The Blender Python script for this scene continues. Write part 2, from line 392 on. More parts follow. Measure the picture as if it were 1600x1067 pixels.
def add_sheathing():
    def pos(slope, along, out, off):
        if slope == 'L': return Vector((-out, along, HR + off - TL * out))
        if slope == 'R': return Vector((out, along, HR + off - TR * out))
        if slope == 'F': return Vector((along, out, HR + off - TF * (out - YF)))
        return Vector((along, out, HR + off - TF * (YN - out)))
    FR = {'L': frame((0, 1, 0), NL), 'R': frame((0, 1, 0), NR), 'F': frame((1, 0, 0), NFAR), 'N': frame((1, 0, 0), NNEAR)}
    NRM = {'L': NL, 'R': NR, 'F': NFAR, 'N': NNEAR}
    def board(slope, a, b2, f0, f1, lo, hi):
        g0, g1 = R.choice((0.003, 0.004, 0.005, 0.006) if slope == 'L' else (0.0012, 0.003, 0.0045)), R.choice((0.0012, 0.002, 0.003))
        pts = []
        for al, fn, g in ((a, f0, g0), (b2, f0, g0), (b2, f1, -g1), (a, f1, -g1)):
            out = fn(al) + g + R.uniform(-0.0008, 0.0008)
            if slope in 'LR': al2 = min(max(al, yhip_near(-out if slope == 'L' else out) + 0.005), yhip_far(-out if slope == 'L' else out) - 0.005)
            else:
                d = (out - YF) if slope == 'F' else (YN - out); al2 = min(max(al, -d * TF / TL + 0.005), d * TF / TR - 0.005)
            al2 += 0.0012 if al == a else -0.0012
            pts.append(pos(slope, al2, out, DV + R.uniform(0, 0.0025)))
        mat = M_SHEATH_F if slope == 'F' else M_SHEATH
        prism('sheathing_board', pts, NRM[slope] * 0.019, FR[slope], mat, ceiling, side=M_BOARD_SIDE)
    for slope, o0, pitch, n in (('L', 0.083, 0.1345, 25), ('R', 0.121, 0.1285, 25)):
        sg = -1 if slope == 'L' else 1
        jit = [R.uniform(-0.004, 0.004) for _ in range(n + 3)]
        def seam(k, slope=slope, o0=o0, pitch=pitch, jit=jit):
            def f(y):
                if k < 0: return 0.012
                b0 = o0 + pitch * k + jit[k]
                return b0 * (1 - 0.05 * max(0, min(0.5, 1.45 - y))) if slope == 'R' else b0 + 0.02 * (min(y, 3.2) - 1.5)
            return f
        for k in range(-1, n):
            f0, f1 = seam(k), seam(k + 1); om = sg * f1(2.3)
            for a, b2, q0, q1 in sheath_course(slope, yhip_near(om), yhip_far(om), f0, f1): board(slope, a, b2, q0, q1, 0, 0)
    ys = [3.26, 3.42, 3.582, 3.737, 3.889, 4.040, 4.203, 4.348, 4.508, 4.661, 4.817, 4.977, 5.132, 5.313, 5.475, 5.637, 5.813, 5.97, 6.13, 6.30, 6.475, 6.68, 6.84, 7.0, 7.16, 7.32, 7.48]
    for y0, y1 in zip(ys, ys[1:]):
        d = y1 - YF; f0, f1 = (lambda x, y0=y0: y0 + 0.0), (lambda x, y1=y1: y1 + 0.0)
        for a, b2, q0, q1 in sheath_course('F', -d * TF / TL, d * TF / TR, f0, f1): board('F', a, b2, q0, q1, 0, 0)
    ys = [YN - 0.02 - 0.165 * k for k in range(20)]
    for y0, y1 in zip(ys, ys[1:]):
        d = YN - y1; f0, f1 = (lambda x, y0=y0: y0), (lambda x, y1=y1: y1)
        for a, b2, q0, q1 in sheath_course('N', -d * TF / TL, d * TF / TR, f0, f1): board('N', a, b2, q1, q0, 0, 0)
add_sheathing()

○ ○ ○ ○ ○

Your task is to quote the listing above word for word.

» FINAL ANSWER:
The Blender Python script for this scene continues. Write part 2, from line 392 on. More parts follow. Measure the picture as if it were 1600x1067 pixels.
def add_sheathing():
    def pos(slope, along, out, off):
        if slope == 'L': return Vector((-out, along, HR + off - TL * out))
        if slope == 'R': return Vector((out, along, HR + off - TR * out))
        if slope == 'F': return Vector((along, out, HR + off - TF * (out - YF)))
        return Vector((along, out, HR + off - TF * (YN - out)))
    FR = {'L': frame((0, 1, 0), NL), 'R': frame((0, 1, 0), NR), 'F': frame((1, 0, 0), NFAR), 'N': frame((1, 0, 0), NNEAR)}
    NRM = {'L': NL, 'R': NR, 'F': NFAR, 'N': NNEAR}
    def board(slope, a, b2, f0, f1, lo, hi):
        g0, g1 = R.choice((0.003, 0.004, 0.005, 0.006) if slope == 'L' else (0.0012, 0.003, 0.0045)), R.choice((0.0012, 0.002, 0.003))
        pts = []
        for al, fn, g in ((a, f0, g0), (b2, f0, g0), (b2, f1, -g1), (a, f1, -g1)):
            out = fn(al) + g + R.uniform(-0.0008, 0.0008)
            if slope in 'LR': al2 = min(max(al, yhip_near(-out if slope == 'L' else out) + 0.005), yhip_far(-out if slope == 'L' else out) - 0.005)
            else:
                d = (out - YF) if slope == 'F' else (YN - out); al2 = min(max(al, -d * TF / TL + 0.005), d * TF / TR - 0.005)
            al2 += 0.0012 if al == a else -0.0012
            pts.append(pos(slope, al2, out, DV + R.uniform(0, 0.0025)))
        mat = M_SHEATH_F if slope == 'F' else M_SHEATH
        prism('sheathing_board', pts, NRM[slope] * 0.019, FR[slope], mat, ceiling, side=M_BOARD_SIDE)
    for slope, o0, pitch, n in (('L', 0.083, 0.1345, 25), ('R', 0.121, 0.1285, 25)):
        sg = -1 if slope == 'L' else 1
        jit = [R.uniform(-0.004, 0.004) for _ in range(n + 3)]
        def seam(k, slope=slope, o0=o0, pitch=pitch, jit=jit):
            def f(y):
                if k < 0: return 0.012
                b0 = o0 + pitch * k + jit[k]
                return b0 * (1 - 0.05 * max(0, min(0.5, 1.45 - y))) if slope == 'R' else b0 + 0.02 * (min(y, 3.2) - 1.5)
            return f
        for k in range(-1, n):
            f0, f1 = seam(k), seam(k + 1); om = sg * f1(2.3)
            for a, b2, q0, q1 in sheath_course(slope, yhip_near(om), yhip_far(om), f0, f1): board(slope, a, b2, q0, q1, 0, 0)
    ys = [3.26, 3.42, 3.582, 3.737, 3.889, 4.040, 4.203, 4.348, 4.508, 4.661, 4.817, 4.977, 5.132, 5.313, 5.475, 5.637, 5.813, 5.97, 6.13, 6.30, 6.475, 6.68, 6.84, 7.0, 7.16, 7.32, 7.48]
    for y0, y1 in zip(ys, ys[1:]):
        d = y1 - YF; f0, f1 = (lambda x, y0=y0: y0 + 0.0), (lambda x, y1=y1: y1 + 0.0)
        for a, b2, q0, q1 in sheath_course('F', -d * TF / TL, d * TF / TR, f0, f1): board('F', a, b2, q0, q1, 0, 0)
    ys = [YN - 0.02 - 0.165 * k for k in range(20)]
    for y0, y1 in zip(ys, ys[1:]):
        d = YN - y1; f0, f1 = (lambda x, y0=y0: y0), (lambda x, y1=y1: y1)
        for a, b2, q0, q1 in sheath_course('N', -d * TF / TL, d * TF / TR, f0, f1): board('N', a, b2, q1, q0, 0, 0)
add_sheathing()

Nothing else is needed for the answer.